この区域では、開発行為は原則として行われず、都市施設の整備も原則として行われない。つまり、新たに建築物を建てたり、増築することを極力抑える地域となる。ただし、一定の農林水産業施設や、公益上必要な施設、公的機関による土地区画整理事業などによる開発行為等は可能である。また、既存建築物の建替については、一定の範囲までは許可を要しない場合が多い。

 なお、市街化調整区域と対をなす市街化区域と市街化調整区域とからなる区域区分を定める際には、農林漁業との健全な調和を図る観点などから、十分に関係担当部局との間で協議が行われたうえで、市街化調整区域が定められている。市街化調整区域は、国土の約10.3%を占めている。

 一般に都道府県は都市計画区域について、都市計画に市街化区域と市街化調整区域との区分を定めることができると規定されているが、政令指定都市区域区分を定めなければならないとされている。

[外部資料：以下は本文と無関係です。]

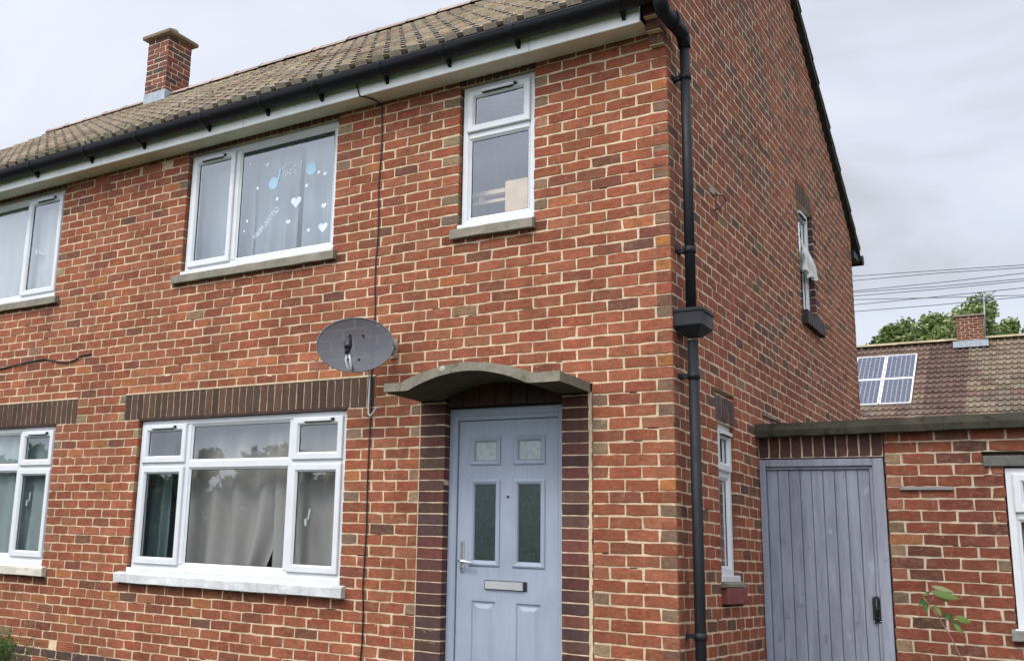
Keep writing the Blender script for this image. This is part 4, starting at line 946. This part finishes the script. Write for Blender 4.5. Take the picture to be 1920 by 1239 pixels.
ridge_caps(fr, -9, 5, FRY, FRZ + .05, [((.40, .32, .20), 1), ((.36, .29, .18), 1)], .45, .14)
fr.build('roof', [TILE, MORTAR], fh)
fw_ = MB(); fw_.box((-8.8, FYE + .4, 0), (4.8, 2 * FRY - FYE - .4, FZE + .1), 0, (.28, .08, .05)); fw_.prism([(FYE + .5, FZE), (2 * FRY - FYE - .5, FZE), (FRY, FRZ - .2)], -8.8, 4.8, lambda p, q, r: (r, p, q), 0, (.28, .08, .05)); fw_.build('wall', [BRICK], fh)
def ray(u, v): return cam.matrix_world.to_3x3() @ Vector(((u - 675.447) / 1943.17, -(v - 623.59) / 1943.17, -1.0))
fx0 = (CAM + ray(1793, 620) * ((29.75 - CAM.y) / ray(1793, 620).y)); fx1 = (CAM + ray(1844, 620) * ((29.75 - CAM.y) / ray(1844, 620).y)); ftop = (CAM + ray(1817, 593) * ((29.75 - CAM.y) / ray(1817, 593).y)).z
fc = MB(); TFC = lambda u, v, w: (u, 29.7 - w, v)
lay(fc, fx0.x, fx1.x, 0, 18, [], TFC, table=[((.15, .045, .03), 3), ((.12, .04, .03), 3), ((.18, .06, .035), 2)], z0=ftop, jamb=False, depth=.1)
fc.box((fx0.x, 29.8, FRZ - .6), (fx1.x, 30.4, ftop), 1); fc.box((fx0.x - .05, 29.66, ftop), (fx1.x + .05, 30.44, ftop + .05), 2); fc.box((fx0.x - .1, 29.55, 8.35), (fx1.x + .12, 29.72, 8.55), 3)
fc.build('chimney', [BRICK, MORTAR, STONE, LEAD], fh)
# solar panels laid on the roof plane
def onroof(u, v, lift=.10):
    d = ray(u, v); nrm = Vector((0, -FSL, 1)); pt = Vector((0, FRY, FRZ + lift)); t = (pt - CAM).dot(nrm) / d.dot(nrm); return CAM + d * t
tr = onroof(1721, 663); trx = tr.x; s_ = Vector((0, 1, FSL)).normalized(); ptop = tr; pbot = onroof(1713, 755); Ls = (ptop - pbot).dot(s_); wp = trx - onroof(1663, 668).x
SOLM = M('solar_cells', (.10, .12, .19), .25, .6)
q = SOLM.n('ShaderNodeTexBrick'); SOLM.t.nodes.remove(q); SOLM = SOLM.m
LINE2 = simple('thin_cell_joint', (.22, .25, .33), .5); CELL = simple('solar_cell_blue_grey', (.075, .083, .115), .5, .35); LINE = simple('pale_cell_lines', (.45, .47, .51), .4); ALU = simple('white_aluminium_frame', (.72, .74, .75), .4)
names = {(0, 0): 'upper right solar panel on the far roof, fully visible', (1, 0): 'upper left solar panel on the far roof, cut by the gable', (0, 1): 'lower right solar panel on the far roof, fully visible', (1, 1): 'lower left solar panel on the far roof, cut by the gable'}
nrm_ = Vector((0, -s_.z, s_.y))
for (i, j), lab in names.items():
    o_ = Vector((trx - (i + 1) * wp, ptop.y, ptop.z)) - s_ * (Ls / 2 * (j + 1)); X = wp - .012; Y = Ls / 2 - .012
    TP = lambda a, b, c: tuple(o_ + Vector((1, 0, 0)) * a + s_ * b + nrm_ * c)
    p = thing('solar_panel', tuple(o_), lab, 'solar panel', 'solar panels on the far roof')
    m = MB(); m.ring(.01, X, .01, Y, [(0, -.04), (0, .012), (.035, .012), (.035, -.04)], TP); m.build('frame', ALU, p)
    m = MB(); m.box((.04, .04, -.03), (X - .03, Y - .03, .0), T=TP)
    cw, chh = (X - .07) / 6, (Y - .07) / 12
    for a in range(7):
        m.box((.038 + a * cw - .004, .04, .0), (.038 + a * cw + .004, Y - .03, .0015), 2, T=TP)
    for a in range(7):
        for b in range(13):
            x_, y_ = .04 + a * cw, .04 + b * chh
            m.add([TP(x_ - .022, y_, .004), TP(x_, y_ - .022, .004), TP(x_ + .022, y_, .004), TP(x_, y_ + .022, .004)], [(0, 1, 2, 3)], 1)
    m.build('cells', [CELL, LINE, LINE2], p)
ae = thing('tv_aerial', (fx1.x + .06, 29.9, 8.4), 'thin tv aerial on a pole beside the far chimney', 'aerial')
def at(u, v, y): d = ray(u, v); return CAM + d * ((y - CAM.y) / d.y)
m = MB(); m.tube([at(1847, 640, 29.9), at(1845, 556, 29.9)], .022, 6); m.build('pole', LEAD, ae)
m = MB(); A, B = at(1843, 562, 29.9), at(1867, 545, 29.9); m.tube([A, B], .018, 6)
for t in range(9):
    c_ = A + (B - A) * (t / 8.0); L_ = .10 + .05 * (t < 3); m.tube([c_ + Vector((0, -L_, 0)), c_ + Vector((0, L_, 0))], .006, 4); m.tube([c_ + Vector((0, 0, -.03)), c_ + Vector((0, 0, .03))], .01, 4)
m.tube([at(1836, 551, 29.9), at(1838, 566, 29.9)], .012, 4); m.tube([at(1848, 553, 29.9), at(1857, 566, 29.9)], .012, 4); m.tube([at(1838, 558, 29.9), at(1858, 563, 29.9)], .012, 4); m.build('antenna', LEAD, ae)

# overhead wires
WL = [((1590, 518.5), (1760, 507), (1940, 495.5)), ((1590, 527), (1760, 512), (1940, 500.5)), ((1590, 546.5), (1760, 530), (1940, 510)), ((1590, 549), (1760, 537), (1940, 520.5)), ((1590, 556), (1760, 542), (1940, 524.5)),
      ((1590, 562), (1760, 558), (1940, 553)), ((1590, 572.5), (1760, 556), (1940, 537.5)), ((1590, 585), (1760, 571.5), (1940, 554.5))]
labs = ['topmost overhead wire right of the gable', 'second overhead wire from the top, just under the topmost', 'third overhead wire, upper line of the middle group', 'fourth overhead wire, middle line of the middle group', 'fifth overhead wire, lowest line of the middle group',
        'nearly level overhead wire crossing the aerial', 'overhead wire that crosses the nearly level one', 'lowest overhead wire, just above the tree']
for L3, lb_ in zip(WL, labs):
    pts = [at(u, v, y) for (u, v), y in zip(L3, (20.0, 19.5, 19.0))]
    d0 = pts[0] - pts[1]; pts = [pts[0] + d0 * 2 + Vector((0, 0, .05))] + pts + [pts[-1] + (pts[-1] - pts[-2]) * 4 + Vector((0, 0, .2))]
    cable('overhead_wire', pts, .0085, simple('wire_grey', (.10, .10, .12), .6), lb_, 'wire', 'overhead wires right of the gable')

# ---------------------------------------------------------------- foliage
LEAFM = mat_leaf('broad_leaves'); BARK = mat_stone('bark', (.09, .07, .05), (.04, .035, .03))
def tree(loc, h, cr, seed, label, leaf=.16, nleaf=9000, trunk_r=.25, group=None, cols=((.055, .10, .018), (.085, .14, .03), (.035, .07, .015), (.12, .17, .05)), flat=.8):
    rr = random.Random(seed); t = thing('tree', loc, label, 'tree', group); L = Vector(loc)
    m = MB(); base = L + Vector((0, 0, 0)); fork = L + Vector((0, 0, h - cr * 1.5)); m.tube([base, (base + fork) / 2 + Vector((.1, .05, 0)), fork], trunk_r, 9, r1=trunk_r * .7)
    cen = L + Vector((0, 0, h - cr * flat)); clumps = []
    for k in range(34):
        th = rr.uniform(0, 2 * math.pi); ph = math.acos(rr.uniform(-.55, 1)); q = rr.uniform(.45, 1.0)
        c = cen + Vector((math.cos(th) * math.sin(ph) * cr * q, math.sin(th) * math.sin(ph) * cr * q, math.cos(ph) * cr * flat * q)); clumps.append((c, rr.uniform(.14, .30) * cr))
        if k % 2 == 0: mid = (fork + c) / 2 + Vector((rr.uniform(-.3, .3), rr.uniform(-.3, .3), rr.uniform(0, .4))); m.tube([fork, mid, c], trunk_r * .35, 5, r1=.02)
    m.build('trunk', BARK, t)
    f = MB()
    for i in range(nleaf):
        c, cr_ = clumps[rr.randrange(len(clumps))]; d = Vector((rr.gauss(0, 1), rr.gauss(0, 1), rr.gauss(0, 1))).normalized() * cr_ * (rr.random() ** .33) * rr.uniform(.75, 1.08)
        p = c + d; a = Vector((rr.gauss(0, 1), rr.gauss(0, 1), rr.gauss(0, .6))).normalized() * leaf * rr.uniform(.6, 1.2); b = a.cross(Vector((rr.gauss(0, 1), rr.gauss(0, 1), rr.gauss(0, 1)))).normalized() * leaf * .45
        col = rr.choice(cols); k = rr.uniform(.75, 1.25); f.add([p - a, p + b, p + a * .9, p - b], [(0, 1, 2, 3)], 0, tuple(x * k for x in col))
    f.build('crown', LEAFM, t); return t
tp = at(1765, 640, 42); tree((tp.x, 42, 0), at(1740, 580, 42).z + .15, 2.75, 3, 'leafy green tree rising behind the far roof and chimney', .11, 24000, cols=((.12, .17, .04), (.20, .26, .075), (.065, .10, .025), (.34, .38, .17)))
tp2 = at(1858, 640, 45); tree((tp2.x, 45, 0), at(1860, 592, 45).z, 1.75, 8, 'smaller leafy tree to the right of the far chimney', .11, 12000, .15, cols=((.12, .17, .04), (.20, .26, .075), (.065, .10, .025), (.34, .38, .17)))
tp3 = at(1648, 644, 44); tree((tp3.x, 44, 0), at(1648, 632, 44).z, .55, 15, 'tip of a dark tree just showing above the far roof near the gable', .10, 500, .08)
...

市街化調整区域では市街化を抑制するため、原則として用途地域を定めない。

 用途地域とは、都市計画法の地域地区のひとつで、用途の混在を防ぐことを目的としている。住居、商業、工業など市街地の大枠としての土地利用を定めるもので、第一種低層住居専用地域など13種類がある。

 私は在職していた会社で、一時期店舗開発の業務に就いており、上記の用途地域が表示された専用地図を活用していた。本来店舗であれば、用途地域が「商業」であることは自明であるが、法律的にはそれ以外の用途地域でも建築は可能だった。都市計画図中で、各用途は色で分けられているため、用途地域図のことを色塗りということもある。〈住居系は緑~黄~オレンジ、商業系はピンクや赤、工業系は紫や青色などで示されることが多い〉用途地域の指定のない区域」は色が塗られないため、白地地域と呼ばれている。私は店舗開発の仕事で、この白地地域を巡る駆け引きや攻防が繰り広げられている世界を垣間見た。